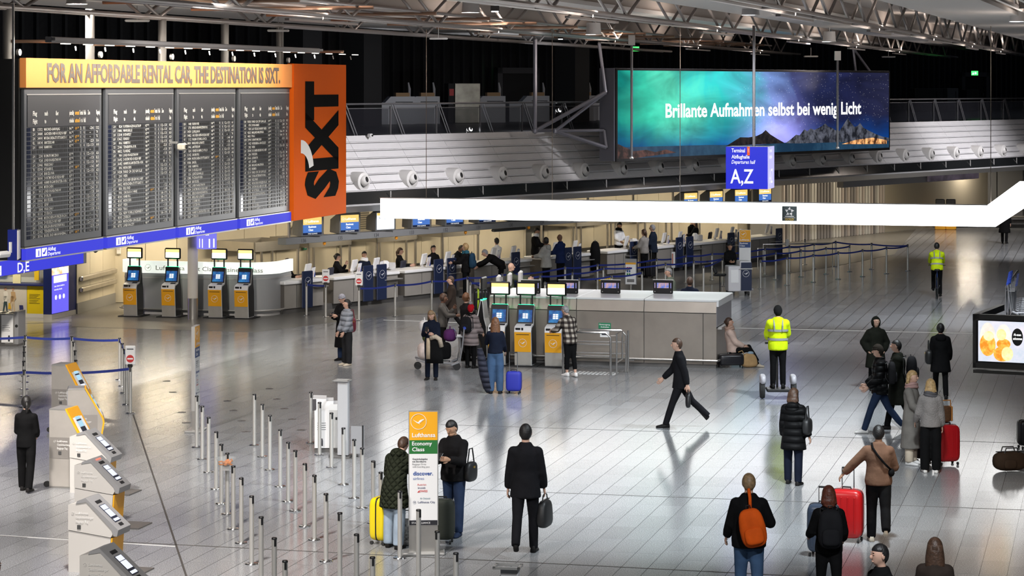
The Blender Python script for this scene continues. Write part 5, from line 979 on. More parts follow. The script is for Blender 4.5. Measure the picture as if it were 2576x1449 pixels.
for nm, ps in rowsP:
    for i, (a, b_) in enumerate(ps): post(a, b_, 'beltless queue post, %s from the back in the %s row' % (ordinal(i), nm), R(random.choice((15, 25, -20, 40))))
def belt(pts, lab, z=.925, grp='blue queue belts'):
    mb = MB(); 
    for a, b_ in zip(pts[:-1], pts[1:]):
        d = (b_-a); n_ = V((-d.y, d.x, 0)).normalized()*.004; rings = []
        for k_ in range(7):
            f_ = k_/6; q = a.lerp(b_, .012+.976*f_); zz = z-.05*4*f_*(1-f_)*min(1, d.length/2.2)
            rings.append([q-n_+V((0, 0, zz-.027)), q+n_+V((0, 0, zz-.027)), q+n_+V((0, 0, zz+.027)), q-n_+V((0, 0, zz+.027))])
        mb.loft(rings)
    return tag(mb.build('queue_belt', TAPE), lab, 'belt', grp)
colA = [(64, 948), (62.5, 963), (61.5, 981), (61, 997), (60, 1024), (61, 1050)]; colB = [(181, 951), (185, 967), (189, 993), (191, 1021)]; colC = [(301, 956), (308, 972), (313, 989), (319, 1018), (328, 1040)]
for nm, cs in (('left column', colA), ('middle column', colB), ('right column', colC)):
    for i, (a, b_) in enumerate(cs): post(a, b_, 'belt post behind the tag kiosks, %s from the back in the %s' % (ordinal(i), nm), 0, 'belt posts at the left edge')
belt([G(-150, 945), G(*colA[0]), G(*colB[0]), G(*colC[0])], 'blue belt along the back row of posts at the left edge'); belt([G(-150, 1052), G(*colA[-1]), G(*colC[-1])], 'blue belt crossing behind the baggage tag kiosks'); belt([G(*q) for q in colC], 'blue belt running towards the camera down the right column of posts at the left')
def rel(x, y): return (1400+x/2.862, 450+y/2.862)
FQ = {k_: rel(*v) for k_, v in {'a': (1468, 790), 'b': (1500, 690), 'c': (1578, 725), 'd': (1658, 765), 'e': (1760, 705), 'f': (1677, 670), 'g': (1848, 743), 'h': (1940, 685), 'i': (1788, 620), 'j': (2028, 722), 'k': (2010, 632), 'l': (2110, 668), 'm': (2203, 703), 'n': (2268, 650), 'o': (2375, 682), 'p': (2528, 662), 'q': (1855, 650)}.items()}
lbq = {'a': 'nearest the business class stand in the front row', 'b': 'first in the back row', 'c': 'first in the middle row', 'd': 'second in the front row', 'e': 'second in the middle row', 'f': 'second in the back row', 'g': 'third in the front row', 'h': 'third in the middle row', 'i': 'behind the back row near the glass', 'j': 'fourth in the front row', 'k': 'fourth in the back row', 'l': 'last in the middle row', 'm': 'fifth in the front row', 'n': 'fifth in the back row', 'o': 'sixth in the front row', 'p': 'at the far right corner of the queue', 'q': 'third in the back row'}
for k_, v in FQ.items(): post(*v, 'silver belt post of the right-hand queue, '+lbq[k_], 0, 'belt posts of the right-hand queue')
MQ = {'a1': (771, 794), 'a2': (819.5, 797.7), 'a3': (903, 805.7), 'a4': (994, 796), 'a5': (1086, 785), 'a6': (1176, 775), 'b1': (1183, 791), 'a7': (1263, 766.7), 'b2': (1358.6, 770.7), 'c1': (1371, 791), 'a8': (1421.5, 746), 'b3': (1439.7, 762.5), 'c2': (1456.5, 779), 'a9': (1503, 738), 'b4': (1517.6, 722+26), 'c3': (1538.6, 770.7), 'c4': (1614.9, 760), 'a10': (1651.6, 721.7), 'b5': (1674, 735.6), 'a11': (1725, 711.6), 'b6': (1745, 727.9), 'c5': (1769.7, 742.2), 'a12': (1791, 705.5), 'b7': (1817.5, 719.8)}
rn = {'a': 'row nearest the desks', 'b': 'second row', 'c': 'third row'}
for k_, v in MQ.items(): post(*v, 'belt post before the desks, %s from the left, %s' % (ordinal(int(k_[1:])-1), rn[k_[0]]), 0, 'belt posts before the desks')
g = lambda D, ks: [G(*D[k_]) for k_ in ks.split()]
belt(g(FQ, 'a d g j m o p'), 'blue belt along the front row of the right-hand queue'); belt(g(FQ, 'c e h l'), 'blue belt along the middle row of the right-hand queue'); belt(g(FQ, 'b f q k n p'), 'blue belt along the back row of the right-hand queue')
belt(g(MQ, 'a1 a2'), 'short blue belt in front of desk 136'); belt(g(MQ, 'a3 a4 a5 a6 a7 a8 a9 a10 a11 a12')+[G(*FQ['b'])], 'long blue belt of the row nearest the desks'); belt(g(MQ, 'b1 b2 b3 b4 b5 b6 b7')+[G(*FQ['c'])], 'long blue belt of the second row before the desks'); belt(g(MQ, 'c1 c2 c3 c4'), 'blue belt of the third row before the desks'); belt(g(MQ, 'c5 b7'), 'short blue belt left of the business class stand')
belt([G(*MQ['a6']), G(1215, 800)], 'short blue belt end beside the black suitcase with green strap')
def noentry(px, py, z0, lab):
    q = G(px, py); t = thing('no_entry_sign', lab, 'sign', (q.x, q.y, z0), RH*.3, 'no entry signs'); MB().bx(-.11, .11, -.02, .02, .02, .42, .015).build('plate', WHITE, t); MB().lathe([(.08, 0), (.08, .004)], 20, frame((0, -.02, .15))).build('red_disc', RED_PRINT, t); MB().bx(-.06, .06, -.028, -.02, .135, .165).build('white_bar', WHITE_PRINT, t); MB().bx(-.07, .07, -.024, -.02, .34, .36).build('print_line', DARK_PRINT, t); MB().box((0, 0, .01), (.09, .06, .06)).build('clamp', BLACK, t)
noentry(819.5, 797.7, .99, 'no entry sign on the post right of desk 136'); noentry(903, 805.7, .99, 'no entry sign on the post by the long desk'); noentry(328, 1040, .99, 'no entry sign on the post behind the baggage tag kiosks')
# ================================================================ baggage tag kiosks at the lower left
TAGW = mat('tag_kiosk_white', (.56, .54, .51), .4); TAGG = mat('tag_kiosk_grey', (.27, .27, .275), .4); FAINT = mat('faint_print', (.72, .71, .69), .5); SCRW = glow('tag_screen', (.85, .88, 1), 1.1); SCRN = mat('tag_screen_navy', (.01, .015, .035), .3)
def tagprint(t, x, z, m=FAINT, y=-.215):
    letters('Lufthansa', frame((x, y, z+.12)), .035, m, t, w=.19, bold=.015); letters('Gepäckanhänger', frame((x, y, z+.06)), .035, m, t, w=.27, bold=.015); letters('Baggage Tag', frame((x, y, z)), .035, m, t, w=.19)
    MB().bx(x+.02, x+.075, y-.004, y, z-.09, z-.035).build('star_label', mat('label_dark', (.06, .06, .06), .5), t); crane(frame((x-.045, y+.003, z+.13)), .022, m, t)
def tag_grey(lab, px, py, red=False):
    q = G(px, py, 1.05); t = thing('tag_kiosk', lab, 'kiosk', (q.x, q.y, 0), RH, 'grey baggage tag kiosks')
    D = .62; mm = lambda y: M(((1, 0, 0, 0), (0, 0, -1, y), (0, 1, 0, 0), (0, 0, 0, 1)))
    MB().prism([(-.12, .0), (D-.14, 0), (D-.10, .50), (-.12, .58)], .40, mm(.2)).build('lower_body', TAGW, t); MB().prism([(-.12, .59), (D-.10, .51), (D-.04, .60), (.17, 1.0), (-.12, .94)], .42, mm(.21)).build('upper_body', TAGW, t)
    MB().prism([(.15, 1.045), (.02, 1.0), (.0, .96), (.16, .99), (D-.08, .62), (D-.05, .53), (D-.0, .53), (D+.02, .62)], .44, mm(.22)).build('sloped_top', TAGG, t)
    su = V((.15-D-.02, 0, 1.045-.62)).normalized(); f_ = frame((D+.02, 0, .62), V((0, 1, 0)), su); n_ = f_ @ M.Translation((0, 0, .002))
    L_ = math.hypot(D-.13, .425)
    MB().prism([(-.10, .13), (.10, .13), (.10, .46), (-.10, .46)], .004, n_).build('display', SCRN, t)
    for a, b_, c, d in ((-.085, .085, .37, .45), (-.085, .085, .23, .36), (-.085, .085, .145, .19)): MB().prism([(a, c), (b_, c), (b_, d), (a, d)], .003, n_ @ M.Translation((0, 0, .004))).build('lit_field', SCRW, t)
    MB().prism([(-.085, .50), (.085, .50), (.085, .55), (-.085, .55)], .004, n_).build('scanner', MBLACK, t); MB().prism([(-.06, .05), (.06, .05), (.06, .10), (-.06, .10)], .004, n_).build('reader', MBLACK, t)
    if red: MB().prism([(-.08, .59), (.08, .59), (.08, .61), (-.08, .61)], .006, n_).build('red_lamp', glow('red_lamp', (1, .08, .05), 4), t)
    MB().prism([(D-.13, .01), (D-.11, .01), (D-.075, .50), (D-.095, .50)], .40, mm(.2)).build('amber_front', YELLOW, t)
    crane(frame((D-.10, .0, .26), (0, 1, 0), V((.035, 0, .49))), .09, WHITE_PRINT, t); MB().bx(D-.2, D+.35, -.26, .28, 0, .02).build('floor_plate', DSTEEL, t); tagprint(t, 0, .70)
tag_grey('grey baggage tag kiosk, fourth from the camera', 205, 1078); tag_grey('grey baggage tag kiosk with a glowing red lamp', 219, 1148, True); tag_grey('grey baggage tag kiosk, second from the camera', 207, 1245); tag_grey('grey baggage tag kiosk nearest the camera', 240, 1369)
def tag_steel(lab, px, py, flip=False):
    q = G(px, py); t = thing('tag_kiosk', lab, 'kiosk', (q.x, q.y, 0), RH+(R(24) if flip else 0), 'steel baggage tag kiosks')
    mm = lambda y: M(((1, 0, 0, 0), (0, 0, -1, y), (0, 1, 0, 0), (0, 0, 0, 1))); TS = mat('tag_steel', (.46, .43, .395), .36, .35, noise=.1, nscale=2)
    prof_ = [(-.05, .03), (.47, .03), (.58, .72), (.56, .80), (.25, 1.32), (-.05, 1.32)]
    MB().prism(prof_, .42, mm(.21)).build('body', TS, t); MB().prism([(-.06, 1.315), (.26, 1.315), (.24, 1.345), (-.04, 1.345)], .42, mm(.21)).build('top_cap', ALU, t); MB().bx(-.05, .47, -.22, .22, 0, .03).build('floor_plate', STEEL, t)
    rim = [(.46, .03), (.49, .03), (.605, .72), (.585, .81), (.275, 1.345), (.245, 1.345), (.555, .80), (.575, .72)]
    MB().prism(rim, .46, mm(.23)).build('amber_rim', YELLOW, t)
    su = V((.27-.585, 0, 1.33-.81)).normalized(); f_ = frame((.588, 0, .81), V((0, 1, 0)), su); MB().prism([(-.18, .03), (.18, .03), (.18, .57), (-.18, .57)], .006, f_).build('white_face', WHITE, t)
    for a, b_, m_ in ((.10, .16, SCRW), (.165, .25, SCRN), (.255, .36, glow('tag_sky', (.45, .75, .95), 1)), (.365, .39, SCRN), (.395, .45, glow('tag_sky', (.45, .75, .95), 1))): MB().prism([(-.09, a), (.09, a), (.09, b_), (-.09, b_)], .004, f_ @ M.Translation((0, 0, .006))).build('lit_field', m_, t)
    MB().bx(-.04, .48, -.214, -.21, .50, .86).build('print_band', mat('print_band', (.36, .335, .31), .4, .5), t); tagprint(t, .10, .66, y=-.217)
    if flip: MB().bx(-.064, -.05, -.19, .19, .1, 1.30).build('dark_back', MGREY, t); MB().bx(-.07, -.06, -.08, .08, 1.22, 1.27).build('handle_hole', WHITE, t)
    for y in (-.2, .2): MB().lathe([(.05, -.02), (.05, .02)], 12, M.Translation((-.1, y, .06)) @ M.Rotation(R(90), 4, 'X')).build('wheel', RUBBER, t)
tag_steel('steel baggage tag kiosk with amber rim, farthest back', 147, 1085); tag_steel('steel baggage tag kiosk turned away, dark back showing', 178, 1160, True); tag_steel('steel baggage tag kiosk with amber rim beside the uniformed woman', 144, 1222)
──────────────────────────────
§ **EXERCISE DESCRIPTION**: Check each line above for "from" and return the ones that have it.

§ **ANSWER BELOW**:
The Blender Python script for this scene continues. Write part 5, from line 979 on. More parts follow. The script is for Blender 4.5. Measure the picture as if it were 2576x1449 pixels.
    for i, (a, b_) in enumerate(ps): post(a, b_, 'beltless queue post, %s from the back in the %s row' % (ordinal(i), nm), R(random.choice((15, 25, -20, 40))))
    for i, (a, b_) in enumerate(cs): post(a, b_, 'belt post behind the tag kiosks, %s from the back in the %s' % (ordinal(i), nm), 0, 'belt posts at the left edge')
for k_, v in MQ.items(): post(*v, 'belt post before the desks, %s from the left, %s' % (ordinal(int(k_[1:])-1), rn[k_[0]]), 0, 'belt posts before the desks')
tag_grey('grey baggage tag kiosk, fourth from the camera', 205, 1078); tag_grey('grey baggage tag kiosk with a glowing red lamp', 219, 1148, True); tag_grey('grey baggage tag kiosk, second from the camera', 207, 1245); tag_grey('grey baggage tag kiosk nearest the camera', 240, 1369)